A 3D Racer on Playdate?! Here's the story of P-Racing.

A 3D Racer on Playdate?! Here's the story of P-Racing.

June 20, 2023

Hey! I’m Matteo, better known as RPDev, owner of Risolvi Productions.

I’m an indie software developer and author of P-Racing, a pseudo-3D racing game. P-Racing delivers a pure racing experience pushing Playdate to its limit.

P-Racing for Playdate

P-Racing

Once upon a time, there was a developer who really wanted to make a game but never had a chance to do that. He was focused mainly on programming and designing iOS apps.

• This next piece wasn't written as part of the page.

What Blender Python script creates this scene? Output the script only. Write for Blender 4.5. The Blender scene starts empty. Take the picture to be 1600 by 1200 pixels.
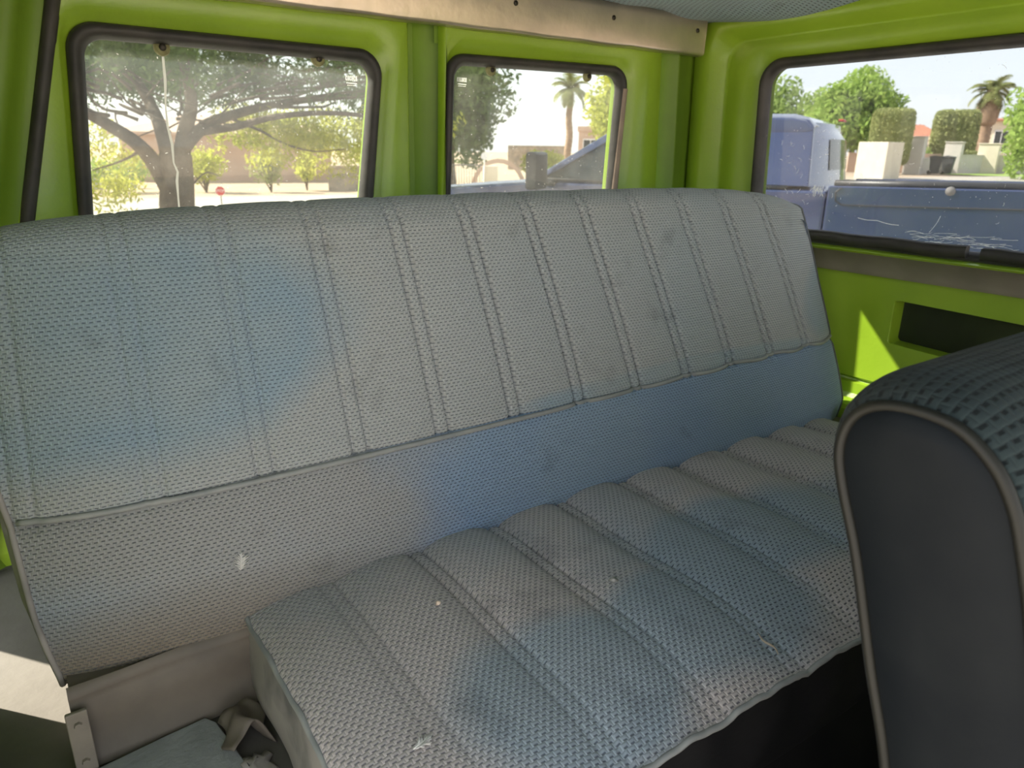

Jokes aside, the journey of P-Racing begins on June 8 2021—that day Panic released the first Playdate Update and I was impressed by all these little, awesome games.

Inspirations

One game caught my attention: Daily Driver from Matt Sephton. A racing game for Playdate with 3D pre-rendered sprites that really inspired me.

At that time, I spent days brainstorming, prototyping and studying old consoles. The Game Boy Advance (GBA), a portable console comparable to the Playdate, was the perfect candidate to better understand how past games have solved specific problems.

Mario Kart: Super Circuit

Mario Kart: Super Circuit

Mario Kart: Super Circuit - a kart game for GBA - was definitely a source of inspiration. The combination of the “Mode 7” (a graphics mode that efficiently simulates a 3D environment) and pre-rendered sprites, is in fact the hallmark of P-Racing.

Early development

I started the development without really knowing where it would take me. The first public appearance of the game was on Reddit and the reaction was super positive but also skeptical.

“Can it run on Playdate?” was the question that kept me company for months.

That quickly became: “Can it run on a similar hardware?”, so I purchased a development board with the same CPU used on Playdate.

Early prototype

Early prototype

The early prototype was ugly, but it worked.

Playdate

8 months later, I received my Playdate and this was basically the result.

FPS is too low!

FPS is too low!

The game ran slow, really slow, just 8 FPS. It wasn’t a good day. I knew that was something wrong, so I continued to optimize the game.

The optimization process was very long and some game components were rebuilt from the ground-up.

The car (or kart?)

With P-Racing, there were lots of challenges, mostly technical ones. As previously mentioned, the car is generated in Blender (a 3D creation software) and it looks like this:

Car sprite

Car sprite

The car is captured at 36 different angles and then scaled into different sizes, Playdate can’t efficiently scale these images in real time so they’re all pre-rendered, resulting in a total of 1400 images (just for the car).

You can quickly identify two constraints here, CPU headroom and memory. P-Racing uses various strategies to save memory: * Secondary or big sprites like trees are exported in lower quality * Some images are compressed in a custom format developed specifically for the game

Controls

Solving technical challenges is not enough to make a good game, what it matters is how the game reacts when you control it.

Cutting a corner

Cutting a corner

Controls in P-Racing are quite simple, there’s no drift or boost system like other games, but it took a while to get a good feeling. In my mind, cutting a corner had to be easy and satisfying.

Steering graph

Steering graph

Here’s the math behind it, a simple function that interpolates the steering angle depending on speed.

Graphics

I haven’t mentioned the Playdate display yet, a 1-bit display is generally a limit; not in this case, pixel art or low-poly 3D models are just beautiful on it.

Visual hierarchy

Visual hierarchy

One of the key elements in a racing game is the asphalt, and I’ve been lucky enough since you can virtually achieve a solid gray on Playdate.

To build a visual hierarchy without colors, I’ve decided to carefully alternate dark and light layers. This approach allows to blend all the layers together and get a realistic look.

The City

In the middle of the development, a new idea came to my mind: adding a city with a bit of cinematics and story.

The city introduced new challenges because the map area was four times bigger than a regular track and full of buildings.

City

City

P-Racing makes extensive use of a grid-based partitioning system, as the player traverses the map, the game loads only the elements in the surrounding space. This concept is applied to rendering, collisions and AI-controlled objects.

Final thoughts

The Playdate community is extremely supportive. I want to thank all the folks at Panic and the people in the Playdate Squad Discord for making this game possible!